Selama ini antara petani sampai ke konsumen akhir itu bisa ada 5-6 perantara yang melakukan penggelembungan atau markup harga, sehingga harga di setiap levelnya menjadi jadi mahal. Mulai dari penadah, penggiling, pedagang grosir, kemudian masih berlanjut lagi ke pasar induk pengecer, hingga sampai ke konsumen akhir.
Rantai perantara yang sepanjang itulah membuat petani menjual dengan harga yang sangat murah. Sehingga konsumen akhir membelinya dengan harga yang sangat mahal.

Masalah Ketiga
Masalah klasik kenapa Indonesia masih impor beras padahal tanahnya sangat subur berikutnya adalah petani dalam negeri yang ketergantungan dengan jasa tengkulak yang membeli produk mereka ketika panen dengan harga murah, kemudian menjualnya kembali sebagai perantara dengan markup harga yang tinggi.
Keberadaan tengkulak emang sering dipandang negatif. Mereka suka meminjamkan modal ke petani dengan beban bunga yang sangat tinggi. Ujung-ujungnya mereka juga yang mengambil hasil produksi petani dengan harga yang murah.
Masih banyak petani yang mau bekerjasama dengan tengkulak. Alasannya simpel, karena petani ini tak punya banyak pilihan. Seringkali tengkulak adalah satu-satunya pihak yang paling bisa diandalkan petani untuk meminjam uang modal produksi.
Fakta di lapangan, tengkulak jugalah yang berani jemput bola dengan mendatangi langsung ke petani dan membawa alat angkut besar ketika musim panen tiba. Para petani yang tak memiliki kendaraan dan juga kesulitan modal untuk jual hasil produknya ke pasar, rela menggunakan jasa tengkulak yang selalu siaga yang sigap membeli hasil produk mereka.
Banyak petani berfikir, daripada menambah biaya lagi untuk transportasi lebih baik jual langsung saja ke tengkulak selagi ada yang mau menjemput langsung. Ditambah lagi tengkulak juga berani memborong semua hasil panen para petani berapapun skala produksinya.

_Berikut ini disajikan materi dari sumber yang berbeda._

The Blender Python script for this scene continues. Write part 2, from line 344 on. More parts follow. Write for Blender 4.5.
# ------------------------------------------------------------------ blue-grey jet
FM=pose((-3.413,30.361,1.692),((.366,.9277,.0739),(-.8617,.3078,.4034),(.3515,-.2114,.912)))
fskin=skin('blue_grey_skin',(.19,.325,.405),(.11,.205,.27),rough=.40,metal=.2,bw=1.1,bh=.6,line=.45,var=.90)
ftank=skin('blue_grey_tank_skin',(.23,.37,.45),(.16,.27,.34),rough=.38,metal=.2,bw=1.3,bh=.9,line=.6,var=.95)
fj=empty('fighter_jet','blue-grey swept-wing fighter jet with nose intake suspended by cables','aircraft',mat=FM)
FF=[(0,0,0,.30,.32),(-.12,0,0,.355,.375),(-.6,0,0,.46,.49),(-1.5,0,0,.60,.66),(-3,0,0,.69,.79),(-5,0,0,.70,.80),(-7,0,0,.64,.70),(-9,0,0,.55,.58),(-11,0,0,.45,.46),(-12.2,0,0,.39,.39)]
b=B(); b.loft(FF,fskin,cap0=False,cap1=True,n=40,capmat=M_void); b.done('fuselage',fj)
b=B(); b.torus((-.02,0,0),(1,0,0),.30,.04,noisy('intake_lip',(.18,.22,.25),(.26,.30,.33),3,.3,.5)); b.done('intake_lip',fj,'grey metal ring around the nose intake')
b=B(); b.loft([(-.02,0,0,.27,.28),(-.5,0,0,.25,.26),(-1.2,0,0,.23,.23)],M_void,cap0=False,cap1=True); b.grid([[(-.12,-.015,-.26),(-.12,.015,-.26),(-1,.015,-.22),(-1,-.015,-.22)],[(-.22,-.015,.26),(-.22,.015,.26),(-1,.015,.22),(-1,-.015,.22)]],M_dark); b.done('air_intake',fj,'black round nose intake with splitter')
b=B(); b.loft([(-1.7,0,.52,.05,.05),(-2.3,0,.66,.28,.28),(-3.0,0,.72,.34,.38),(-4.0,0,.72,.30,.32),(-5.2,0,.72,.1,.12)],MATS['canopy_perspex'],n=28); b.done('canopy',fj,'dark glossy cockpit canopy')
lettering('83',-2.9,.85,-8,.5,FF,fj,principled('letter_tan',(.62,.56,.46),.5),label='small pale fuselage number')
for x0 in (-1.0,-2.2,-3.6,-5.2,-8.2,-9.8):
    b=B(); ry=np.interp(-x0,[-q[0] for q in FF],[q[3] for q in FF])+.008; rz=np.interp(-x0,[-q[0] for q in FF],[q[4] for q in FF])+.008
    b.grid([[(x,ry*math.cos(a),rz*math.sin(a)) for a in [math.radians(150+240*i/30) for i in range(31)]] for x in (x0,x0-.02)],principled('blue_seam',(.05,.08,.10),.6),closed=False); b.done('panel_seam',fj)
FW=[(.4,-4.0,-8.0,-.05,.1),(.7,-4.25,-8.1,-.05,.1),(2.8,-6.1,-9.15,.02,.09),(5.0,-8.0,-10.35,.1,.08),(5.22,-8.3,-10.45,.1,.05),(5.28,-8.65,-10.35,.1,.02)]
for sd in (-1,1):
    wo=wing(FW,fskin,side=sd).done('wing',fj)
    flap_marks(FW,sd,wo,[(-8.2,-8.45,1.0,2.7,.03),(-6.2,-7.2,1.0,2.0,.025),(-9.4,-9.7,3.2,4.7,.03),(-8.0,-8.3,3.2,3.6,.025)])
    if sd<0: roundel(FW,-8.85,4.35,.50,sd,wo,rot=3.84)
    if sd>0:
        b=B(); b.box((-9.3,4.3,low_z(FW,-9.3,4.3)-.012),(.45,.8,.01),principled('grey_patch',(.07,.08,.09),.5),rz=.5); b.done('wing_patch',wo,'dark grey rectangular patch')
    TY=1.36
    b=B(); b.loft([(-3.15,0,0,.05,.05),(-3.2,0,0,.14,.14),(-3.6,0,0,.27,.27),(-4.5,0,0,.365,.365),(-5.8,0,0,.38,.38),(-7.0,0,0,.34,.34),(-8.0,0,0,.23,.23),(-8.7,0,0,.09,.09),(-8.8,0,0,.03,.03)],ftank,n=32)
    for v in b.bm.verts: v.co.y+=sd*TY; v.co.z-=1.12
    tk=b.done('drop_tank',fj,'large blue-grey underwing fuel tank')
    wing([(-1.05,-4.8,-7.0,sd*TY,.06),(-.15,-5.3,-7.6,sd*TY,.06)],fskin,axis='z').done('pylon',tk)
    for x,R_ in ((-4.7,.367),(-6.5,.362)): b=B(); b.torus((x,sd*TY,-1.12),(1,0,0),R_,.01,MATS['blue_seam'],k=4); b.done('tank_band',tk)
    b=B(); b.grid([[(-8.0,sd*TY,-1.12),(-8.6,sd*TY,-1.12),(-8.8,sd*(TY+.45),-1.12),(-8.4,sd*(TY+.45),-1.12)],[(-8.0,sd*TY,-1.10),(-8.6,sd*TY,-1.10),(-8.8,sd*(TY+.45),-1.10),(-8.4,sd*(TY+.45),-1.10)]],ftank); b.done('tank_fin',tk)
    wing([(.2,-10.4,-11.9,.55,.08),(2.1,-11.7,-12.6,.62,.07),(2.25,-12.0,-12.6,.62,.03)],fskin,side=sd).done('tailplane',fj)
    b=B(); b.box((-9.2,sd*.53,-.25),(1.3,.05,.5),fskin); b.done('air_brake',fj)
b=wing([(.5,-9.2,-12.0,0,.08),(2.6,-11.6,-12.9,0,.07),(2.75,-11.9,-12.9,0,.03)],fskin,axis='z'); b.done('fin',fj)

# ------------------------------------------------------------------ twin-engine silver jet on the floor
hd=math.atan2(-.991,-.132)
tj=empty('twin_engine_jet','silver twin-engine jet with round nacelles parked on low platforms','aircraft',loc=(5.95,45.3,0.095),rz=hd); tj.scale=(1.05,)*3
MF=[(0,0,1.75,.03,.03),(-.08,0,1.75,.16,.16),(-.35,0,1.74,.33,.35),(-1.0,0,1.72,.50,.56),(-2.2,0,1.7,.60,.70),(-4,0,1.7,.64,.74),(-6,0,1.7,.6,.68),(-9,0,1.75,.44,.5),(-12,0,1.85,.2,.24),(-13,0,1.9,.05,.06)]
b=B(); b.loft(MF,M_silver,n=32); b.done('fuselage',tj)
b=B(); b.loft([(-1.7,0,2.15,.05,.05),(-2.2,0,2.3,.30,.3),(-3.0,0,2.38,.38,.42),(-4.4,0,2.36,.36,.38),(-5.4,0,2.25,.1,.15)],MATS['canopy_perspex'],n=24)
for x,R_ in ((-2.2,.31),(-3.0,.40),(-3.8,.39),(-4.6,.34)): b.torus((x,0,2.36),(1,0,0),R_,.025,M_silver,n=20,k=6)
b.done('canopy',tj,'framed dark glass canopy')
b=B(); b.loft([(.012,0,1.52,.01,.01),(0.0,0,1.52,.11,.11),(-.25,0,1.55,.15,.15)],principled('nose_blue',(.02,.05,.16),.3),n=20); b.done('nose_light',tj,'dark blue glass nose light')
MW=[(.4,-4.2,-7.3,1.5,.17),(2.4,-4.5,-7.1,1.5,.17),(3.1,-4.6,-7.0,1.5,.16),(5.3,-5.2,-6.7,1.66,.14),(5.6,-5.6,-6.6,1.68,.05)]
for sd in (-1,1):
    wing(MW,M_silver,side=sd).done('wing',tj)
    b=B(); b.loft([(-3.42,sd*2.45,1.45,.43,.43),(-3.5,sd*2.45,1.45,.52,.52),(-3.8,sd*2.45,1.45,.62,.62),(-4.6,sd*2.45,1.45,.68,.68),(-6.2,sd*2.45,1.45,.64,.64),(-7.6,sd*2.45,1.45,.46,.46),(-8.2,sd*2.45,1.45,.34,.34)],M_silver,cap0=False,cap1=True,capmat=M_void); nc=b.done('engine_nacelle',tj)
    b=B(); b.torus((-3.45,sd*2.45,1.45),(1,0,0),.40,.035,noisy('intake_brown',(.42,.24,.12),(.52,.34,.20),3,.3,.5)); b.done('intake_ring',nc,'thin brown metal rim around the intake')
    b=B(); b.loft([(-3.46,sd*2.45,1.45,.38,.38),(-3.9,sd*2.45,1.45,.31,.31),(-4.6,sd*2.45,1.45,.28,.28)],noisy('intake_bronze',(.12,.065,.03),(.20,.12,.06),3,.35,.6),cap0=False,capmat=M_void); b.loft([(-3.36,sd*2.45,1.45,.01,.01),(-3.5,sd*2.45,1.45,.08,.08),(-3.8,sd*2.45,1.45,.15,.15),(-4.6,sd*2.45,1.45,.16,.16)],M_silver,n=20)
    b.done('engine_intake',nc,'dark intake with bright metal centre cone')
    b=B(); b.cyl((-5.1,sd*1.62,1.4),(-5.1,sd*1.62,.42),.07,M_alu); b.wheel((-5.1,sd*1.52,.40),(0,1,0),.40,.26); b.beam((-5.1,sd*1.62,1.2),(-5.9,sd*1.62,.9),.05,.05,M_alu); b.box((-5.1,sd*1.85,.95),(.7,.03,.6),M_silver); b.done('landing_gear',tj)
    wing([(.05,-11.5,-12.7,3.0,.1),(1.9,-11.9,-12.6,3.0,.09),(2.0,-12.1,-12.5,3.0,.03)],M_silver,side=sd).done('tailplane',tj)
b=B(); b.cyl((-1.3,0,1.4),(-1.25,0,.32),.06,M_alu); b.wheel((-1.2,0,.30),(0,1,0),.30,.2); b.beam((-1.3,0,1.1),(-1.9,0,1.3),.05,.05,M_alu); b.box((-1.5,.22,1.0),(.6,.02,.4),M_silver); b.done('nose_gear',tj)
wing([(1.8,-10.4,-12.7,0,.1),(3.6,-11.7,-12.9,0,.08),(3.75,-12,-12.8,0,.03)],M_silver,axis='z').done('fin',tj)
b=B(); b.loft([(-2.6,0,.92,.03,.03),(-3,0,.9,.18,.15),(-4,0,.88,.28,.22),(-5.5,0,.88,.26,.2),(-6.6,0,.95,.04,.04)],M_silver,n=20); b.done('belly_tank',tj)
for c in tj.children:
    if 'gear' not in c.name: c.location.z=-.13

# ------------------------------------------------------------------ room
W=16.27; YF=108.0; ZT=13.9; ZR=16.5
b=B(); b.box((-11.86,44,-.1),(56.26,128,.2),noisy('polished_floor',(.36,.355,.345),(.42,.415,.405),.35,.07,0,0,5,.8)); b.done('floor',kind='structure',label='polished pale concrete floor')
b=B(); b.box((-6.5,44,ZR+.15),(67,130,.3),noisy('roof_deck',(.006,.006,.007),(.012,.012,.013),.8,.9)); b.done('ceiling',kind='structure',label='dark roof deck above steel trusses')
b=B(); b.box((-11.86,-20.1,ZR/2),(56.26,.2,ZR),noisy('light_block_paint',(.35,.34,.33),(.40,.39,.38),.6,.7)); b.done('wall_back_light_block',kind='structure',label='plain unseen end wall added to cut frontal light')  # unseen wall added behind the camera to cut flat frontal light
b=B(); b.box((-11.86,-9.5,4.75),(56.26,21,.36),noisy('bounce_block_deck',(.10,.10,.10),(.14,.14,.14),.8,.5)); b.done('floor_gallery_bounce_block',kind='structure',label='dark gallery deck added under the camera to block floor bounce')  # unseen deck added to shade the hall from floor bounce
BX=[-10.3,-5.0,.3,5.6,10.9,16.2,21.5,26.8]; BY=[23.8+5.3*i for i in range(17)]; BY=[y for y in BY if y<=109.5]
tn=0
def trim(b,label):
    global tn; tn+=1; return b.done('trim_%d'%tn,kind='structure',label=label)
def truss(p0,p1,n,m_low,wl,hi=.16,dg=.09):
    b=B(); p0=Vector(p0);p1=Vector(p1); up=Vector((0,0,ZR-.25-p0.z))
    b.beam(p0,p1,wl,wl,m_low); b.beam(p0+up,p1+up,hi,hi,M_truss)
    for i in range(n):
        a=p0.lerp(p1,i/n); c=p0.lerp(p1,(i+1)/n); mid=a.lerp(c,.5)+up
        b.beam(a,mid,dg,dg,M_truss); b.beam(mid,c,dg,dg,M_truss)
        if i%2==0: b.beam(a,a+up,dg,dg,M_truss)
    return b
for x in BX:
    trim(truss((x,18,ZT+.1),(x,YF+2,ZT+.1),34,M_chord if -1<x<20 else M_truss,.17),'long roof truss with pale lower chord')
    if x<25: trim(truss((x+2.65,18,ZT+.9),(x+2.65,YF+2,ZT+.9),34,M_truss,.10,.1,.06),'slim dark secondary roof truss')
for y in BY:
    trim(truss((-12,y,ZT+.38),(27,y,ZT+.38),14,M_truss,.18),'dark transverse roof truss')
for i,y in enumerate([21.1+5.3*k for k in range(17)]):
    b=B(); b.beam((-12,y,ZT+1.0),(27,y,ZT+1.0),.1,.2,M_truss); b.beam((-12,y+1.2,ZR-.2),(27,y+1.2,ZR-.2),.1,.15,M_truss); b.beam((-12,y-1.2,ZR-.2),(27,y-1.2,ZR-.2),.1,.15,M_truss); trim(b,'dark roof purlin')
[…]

Inilah yang memudahkan para petani ketimbang menjual hasil produksinya di pasar dengan harga tinggi namun lama lakunya atau jualan ke pedagang besar yang cuma terima penjual skala besar saja. Ini jugalah yang menjadi penyebab kenapa Indonesia masih impor beras padahal tanahnya sangat subur.